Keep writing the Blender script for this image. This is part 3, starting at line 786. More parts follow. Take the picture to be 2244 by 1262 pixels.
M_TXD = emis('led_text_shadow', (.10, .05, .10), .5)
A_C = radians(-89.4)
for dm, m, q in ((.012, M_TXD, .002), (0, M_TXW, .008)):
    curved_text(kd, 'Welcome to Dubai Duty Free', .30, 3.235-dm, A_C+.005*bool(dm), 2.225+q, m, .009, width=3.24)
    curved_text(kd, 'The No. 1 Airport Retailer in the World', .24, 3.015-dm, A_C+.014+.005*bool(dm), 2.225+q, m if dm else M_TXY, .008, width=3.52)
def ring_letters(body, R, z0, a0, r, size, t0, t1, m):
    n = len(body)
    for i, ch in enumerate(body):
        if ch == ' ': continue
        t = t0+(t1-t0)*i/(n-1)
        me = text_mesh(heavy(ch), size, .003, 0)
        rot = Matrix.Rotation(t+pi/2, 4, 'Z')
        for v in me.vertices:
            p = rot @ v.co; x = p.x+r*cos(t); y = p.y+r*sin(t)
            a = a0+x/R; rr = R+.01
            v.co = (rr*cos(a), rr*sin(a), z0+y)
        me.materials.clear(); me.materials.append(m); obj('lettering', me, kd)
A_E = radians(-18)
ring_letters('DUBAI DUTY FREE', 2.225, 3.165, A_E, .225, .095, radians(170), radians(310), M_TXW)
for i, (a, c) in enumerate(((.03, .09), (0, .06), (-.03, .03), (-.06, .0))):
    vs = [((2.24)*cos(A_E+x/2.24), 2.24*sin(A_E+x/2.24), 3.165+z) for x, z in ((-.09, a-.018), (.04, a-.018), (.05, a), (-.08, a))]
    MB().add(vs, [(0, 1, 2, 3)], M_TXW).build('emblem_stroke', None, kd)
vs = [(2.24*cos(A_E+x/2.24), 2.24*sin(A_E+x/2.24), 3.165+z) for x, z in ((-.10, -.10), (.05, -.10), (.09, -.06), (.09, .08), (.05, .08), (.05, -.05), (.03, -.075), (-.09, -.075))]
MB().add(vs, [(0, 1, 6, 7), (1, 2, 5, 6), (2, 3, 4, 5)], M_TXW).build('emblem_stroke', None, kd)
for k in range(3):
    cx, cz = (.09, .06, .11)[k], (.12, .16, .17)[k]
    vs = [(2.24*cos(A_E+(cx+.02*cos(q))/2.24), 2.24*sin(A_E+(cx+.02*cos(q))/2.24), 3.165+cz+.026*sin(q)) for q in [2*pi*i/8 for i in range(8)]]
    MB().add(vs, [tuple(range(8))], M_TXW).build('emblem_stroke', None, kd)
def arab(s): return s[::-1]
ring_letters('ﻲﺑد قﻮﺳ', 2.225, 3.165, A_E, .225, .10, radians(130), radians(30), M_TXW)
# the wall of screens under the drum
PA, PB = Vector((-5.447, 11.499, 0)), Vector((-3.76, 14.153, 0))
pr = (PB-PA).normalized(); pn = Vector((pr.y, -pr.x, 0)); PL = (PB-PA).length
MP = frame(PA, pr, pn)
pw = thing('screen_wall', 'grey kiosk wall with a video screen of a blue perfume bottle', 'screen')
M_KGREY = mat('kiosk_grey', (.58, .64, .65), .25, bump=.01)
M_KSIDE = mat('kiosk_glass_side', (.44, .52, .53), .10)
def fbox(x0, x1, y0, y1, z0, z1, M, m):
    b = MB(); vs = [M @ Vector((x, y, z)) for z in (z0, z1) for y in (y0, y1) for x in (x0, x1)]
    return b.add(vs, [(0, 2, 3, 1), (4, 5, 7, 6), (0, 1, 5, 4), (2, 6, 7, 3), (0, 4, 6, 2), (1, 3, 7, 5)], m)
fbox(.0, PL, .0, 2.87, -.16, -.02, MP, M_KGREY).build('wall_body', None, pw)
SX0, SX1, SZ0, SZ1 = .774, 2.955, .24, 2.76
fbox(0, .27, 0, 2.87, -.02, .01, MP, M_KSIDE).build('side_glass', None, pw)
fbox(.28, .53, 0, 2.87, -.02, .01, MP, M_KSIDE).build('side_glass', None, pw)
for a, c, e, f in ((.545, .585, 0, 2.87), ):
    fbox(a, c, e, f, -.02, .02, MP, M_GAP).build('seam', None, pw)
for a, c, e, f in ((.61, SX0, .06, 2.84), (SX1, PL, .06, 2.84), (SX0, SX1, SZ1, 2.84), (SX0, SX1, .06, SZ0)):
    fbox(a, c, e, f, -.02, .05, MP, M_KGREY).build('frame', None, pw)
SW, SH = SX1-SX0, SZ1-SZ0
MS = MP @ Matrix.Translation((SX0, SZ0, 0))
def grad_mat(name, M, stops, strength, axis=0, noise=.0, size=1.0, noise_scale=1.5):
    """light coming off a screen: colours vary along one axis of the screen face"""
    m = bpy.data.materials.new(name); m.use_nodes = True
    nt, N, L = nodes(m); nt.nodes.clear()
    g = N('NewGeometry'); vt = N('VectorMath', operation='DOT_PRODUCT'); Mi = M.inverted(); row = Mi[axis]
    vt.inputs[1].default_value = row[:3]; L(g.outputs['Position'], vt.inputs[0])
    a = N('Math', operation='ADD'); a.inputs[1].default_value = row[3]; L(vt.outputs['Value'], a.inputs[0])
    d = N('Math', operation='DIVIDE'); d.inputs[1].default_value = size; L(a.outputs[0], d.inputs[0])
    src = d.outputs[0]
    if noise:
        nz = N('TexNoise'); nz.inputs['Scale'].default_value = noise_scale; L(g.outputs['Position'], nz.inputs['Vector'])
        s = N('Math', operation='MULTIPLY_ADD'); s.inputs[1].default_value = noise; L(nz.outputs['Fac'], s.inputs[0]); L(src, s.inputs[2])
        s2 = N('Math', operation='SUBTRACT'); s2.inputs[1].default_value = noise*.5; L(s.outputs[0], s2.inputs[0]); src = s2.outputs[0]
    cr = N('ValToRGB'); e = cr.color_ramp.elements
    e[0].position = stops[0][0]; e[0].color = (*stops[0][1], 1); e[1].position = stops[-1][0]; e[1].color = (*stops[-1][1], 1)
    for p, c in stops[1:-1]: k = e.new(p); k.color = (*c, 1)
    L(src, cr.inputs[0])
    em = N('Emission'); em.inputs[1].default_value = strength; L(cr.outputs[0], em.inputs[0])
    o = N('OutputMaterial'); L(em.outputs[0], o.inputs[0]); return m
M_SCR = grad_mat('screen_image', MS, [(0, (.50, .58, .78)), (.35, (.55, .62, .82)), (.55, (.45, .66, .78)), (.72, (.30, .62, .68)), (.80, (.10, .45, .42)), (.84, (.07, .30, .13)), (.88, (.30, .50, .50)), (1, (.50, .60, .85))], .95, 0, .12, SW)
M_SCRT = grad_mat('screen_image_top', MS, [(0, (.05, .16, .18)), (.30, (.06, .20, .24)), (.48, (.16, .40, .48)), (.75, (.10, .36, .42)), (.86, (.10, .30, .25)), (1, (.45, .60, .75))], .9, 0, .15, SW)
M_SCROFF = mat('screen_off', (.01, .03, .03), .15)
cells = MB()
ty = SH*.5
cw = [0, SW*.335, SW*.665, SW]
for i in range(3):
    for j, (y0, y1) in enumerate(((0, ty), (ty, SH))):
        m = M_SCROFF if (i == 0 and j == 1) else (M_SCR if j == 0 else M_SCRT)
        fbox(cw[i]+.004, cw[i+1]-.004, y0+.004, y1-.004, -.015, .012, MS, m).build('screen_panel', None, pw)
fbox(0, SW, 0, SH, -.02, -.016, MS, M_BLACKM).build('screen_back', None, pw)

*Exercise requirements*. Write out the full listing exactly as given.

*Result of the task*.
Keep writing the Blender script for this image. This is part 3, starting at line 786. More parts follow. Take the picture to be 2244 by 1262 pixels.
M_TXD = emis('led_text_shadow', (.10, .05, .10), .5)
A_C = radians(-89.4)
for dm, m, q in ((.012, M_TXD, .002), (0, M_TXW, .008)):
    curved_text(kd, 'Welcome to Dubai Duty Free', .30, 3.235-dm, A_C+.005*bool(dm), 2.225+q, m, .009, width=3.24)
    curved_text(kd, 'The No. 1 Airport Retailer in the World', .24, 3.015-dm, A_C+.014+.005*bool(dm), 2.225+q, m if dm else M_TXY, .008, width=3.52)
def ring_letters(body, R, z0, a0, r, size, t0, t1, m):
    n = len(body)
    for i, ch in enumerate(body):
        if ch == ' ': continue
        t = t0+(t1-t0)*i/(n-1)
        me = text_mesh(heavy(ch), size, .003, 0)
        rot = Matrix.Rotation(t+pi/2, 4, 'Z')
        for v in me.vertices:
            p = rot @ v.co; x = p.x+r*cos(t); y = p.y+r*sin(t)
            a = a0+x/R; rr = R+.01
            v.co = (rr*cos(a), rr*sin(a), z0+y)
        me.materials.clear(); me.materials.append(m); obj('lettering', me, kd)
A_E = radians(-18)
ring_letters('DUBAI DUTY FREE', 2.225, 3.165, A_E, .225, .095, radians(170), radians(310), M_TXW)
for i, (a, c) in enumerate(((.03, .09), (0, .06), (-.03, .03), (-.06, .0))):
    vs = [((2.24)*cos(A_E+x/2.24), 2.24*sin(A_E+x/2.24), 3.165+z) for x, z in ((-.09, a-.018), (.04, a-.018), (.05, a), (-.08, a))]
    MB().add(vs, [(0, 1, 2, 3)], M_TXW).build('emblem_stroke', None, kd)
vs = [(2.24*cos(A_E+x/2.24), 2.24*sin(A_E+x/2.24), 3.165+z) for x, z in ((-.10, -.10), (.05, -.10), (.09, -.06), (.09, .08), (.05, .08), (.05, -.05), (.03, -.075), (-.09, -.075))]
MB().add(vs, [(0, 1, 6, 7), (1, 2, 5, 6), (2, 3, 4, 5)], M_TXW).build('emblem_stroke', None, kd)
for k in range(3):
    cx, cz = (.09, .06, .11)[k], (.12, .16, .17)[k]
    vs = [(2.24*cos(A_E+(cx+.02*cos(q))/2.24), 2.24*sin(A_E+(cx+.02*cos(q))/2.24), 3.165+cz+.026*sin(q)) for q in [2*pi*i/8 for i in range(8)]]
    MB().add(vs, [tuple(range(8))], M_TXW).build('emblem_stroke', None, kd)
def arab(s): return s[::-1]
ring_letters('ﻲﺑد قﻮﺳ', 2.225, 3.165, A_E, .225, .10, radians(130), radians(30), M_TXW)
# the wall of screens under the drum
PA, PB = Vector((-5.447, 11.499, 0)), Vector((-3.76, 14.153, 0))
pr = (PB-PA).normalized(); pn = Vector((pr.y, -pr.x, 0)); PL = (PB-PA).length
MP = frame(PA, pr, pn)
pw = thing('screen_wall', 'grey kiosk wall with a video screen of a blue perfume bottle', 'screen')
M_KGREY = mat('kiosk_grey', (.58, .64, .65), .25, bump=.01)
M_KSIDE = mat('kiosk_glass_side', (.44, .52, .53), .10)
def fbox(x0, x1, y0, y1, z0, z1, M, m):
    b = MB(); vs = [M @ Vector((x, y, z)) for z in (z0, z1) for y in (y0, y1) for x in (x0, x1)]
    return b.add(vs, [(0, 2, 3, 1), (4, 5, 7, 6), (0, 1, 5, 4), (2, 6, 7, 3), (0, 4, 6, 2), (1, 3, 7, 5)], m)
fbox(.0, PL, .0, 2.87, -.16, -.02, MP, M_KGREY).build('wall_body', None, pw)
SX0, SX1, SZ0, SZ1 = .774, 2.955, .24, 2.76
fbox(0, .27, 0, 2.87, -.02, .01, MP, M_KSIDE).build('side_glass', None, pw)
fbox(.28, .53, 0, 2.87, -.02, .01, MP, M_KSIDE).build('side_glass', None, pw)
for a, c, e, f in ((.545, .585, 0, 2.87), ):
    fbox(a, c, e, f, -.02, .02, MP, M_GAP).build('seam', None, pw)
for a, c, e, f in ((.61, SX0, .06, 2.84), (SX1, PL, .06, 2.84), (SX0, SX1, SZ1, 2.84), (SX0, SX1, .06, SZ0)):
    fbox(a, c, e, f, -.02, .05, MP, M_KGREY).build('frame', None, pw)
SW, SH = SX1-SX0, SZ1-SZ0
MS = MP @ Matrix.Translation((SX0, SZ0, 0))
def grad_mat(name, M, stops, strength, axis=0, noise=.0, size=1.0, noise_scale=1.5):
    """light coming off a screen: colours vary along one axis of the screen face"""
    m = bpy.data.materials.new(name); m.use_nodes = True
    nt, N, L = nodes(m); nt.nodes.clear()
    g = N('NewGeometry'); vt = N('VectorMath', operation='DOT_PRODUCT'); Mi = M.inverted(); row = Mi[axis]
    vt.inputs[1].default_value = row[:3]; L(g.outputs['Position'], vt.inputs[0])
    a = N('Math', operation='ADD'); a.inputs[1].default_value = row[3]; L(vt.outputs['Value'], a.inputs[0])
    d = N('Math', operation='DIVIDE'); d.inputs[1].default_value = size; L(a.outputs[0], d.inputs[0])
    src = d.outputs[0]
    if noise:
        nz = N('TexNoise'); nz.inputs['Scale'].default_value = noise_scale; L(g.outputs['Position'], nz.inputs['Vector'])
        s = N('Math', operation='MULTIPLY_ADD'); s.inputs[1].default_value = noise; L(nz.outputs['Fac'], s.inputs[0]); L(src, s.inputs[2])
        s2 = N('Math', operation='SUBTRACT'); s2.inputs[1].default_value = noise*.5; L(s.outputs[0], s2.inputs[0]); src = s2.outputs[0]
    cr = N('ValToRGB'); e = cr.color_ramp.elements
    e[0].position = stops[0][0]; e[0].color = (*stops[0][1], 1); e[1].position = stops[-1][0]; e[1].color = (*stops[-1][1], 1)
    for p, c in stops[1:-1]: k = e.new(p); k.color = (*c, 1)
    L(src, cr.inputs[0])
    em = N('Emission'); em.inputs[1].default_value = strength; L(cr.outputs[0], em.inputs[0])
    o = N('OutputMaterial'); L(em.outputs[0], o.inputs[0]); return m
M_SCR = grad_mat('screen_image', MS, [(0, (.50, .58, .78)), (.35, (.55, .62, .82)), (.55, (.45, .66, .78)), (.72, (.30, .62, .68)), (.80, (.10, .45, .42)), (.84, (.07, .30, .13)), (.88, (.30, .50, .50)), (1, (.50, .60, .85))], .95, 0, .12, SW)
M_SCRT = grad_mat('screen_image_top', MS, [(0, (.05, .16, .18)), (.30, (.06, .20, .24)), (.48, (.16, .40, .48)), (.75, (.10, .36, .42)), (.86, (.10, .30, .25)), (1, (.45, .60, .75))], .9, 0, .15, SW)
M_SCROFF = mat('screen_off', (.01, .03, .03), .15)
cells = MB()
ty = SH*.5
cw = [0, SW*.335, SW*.665, SW]
for i in range(3):
    for j, (y0, y1) in enumerate(((0, ty), (ty, SH))):
        m = M_SCROFF if (i == 0 and j == 1) else (M_SCR if j == 0 else M_SCRT)
        fbox(cw[i]+.004, cw[i+1]-.004, y0+.004, y1-.004, -.015, .012, MS, m).build('screen_panel', None, pw)
fbox(0, SW, 0, SH, -.02, -.016, MS, M_BLACKM).build('screen_back', None, pw)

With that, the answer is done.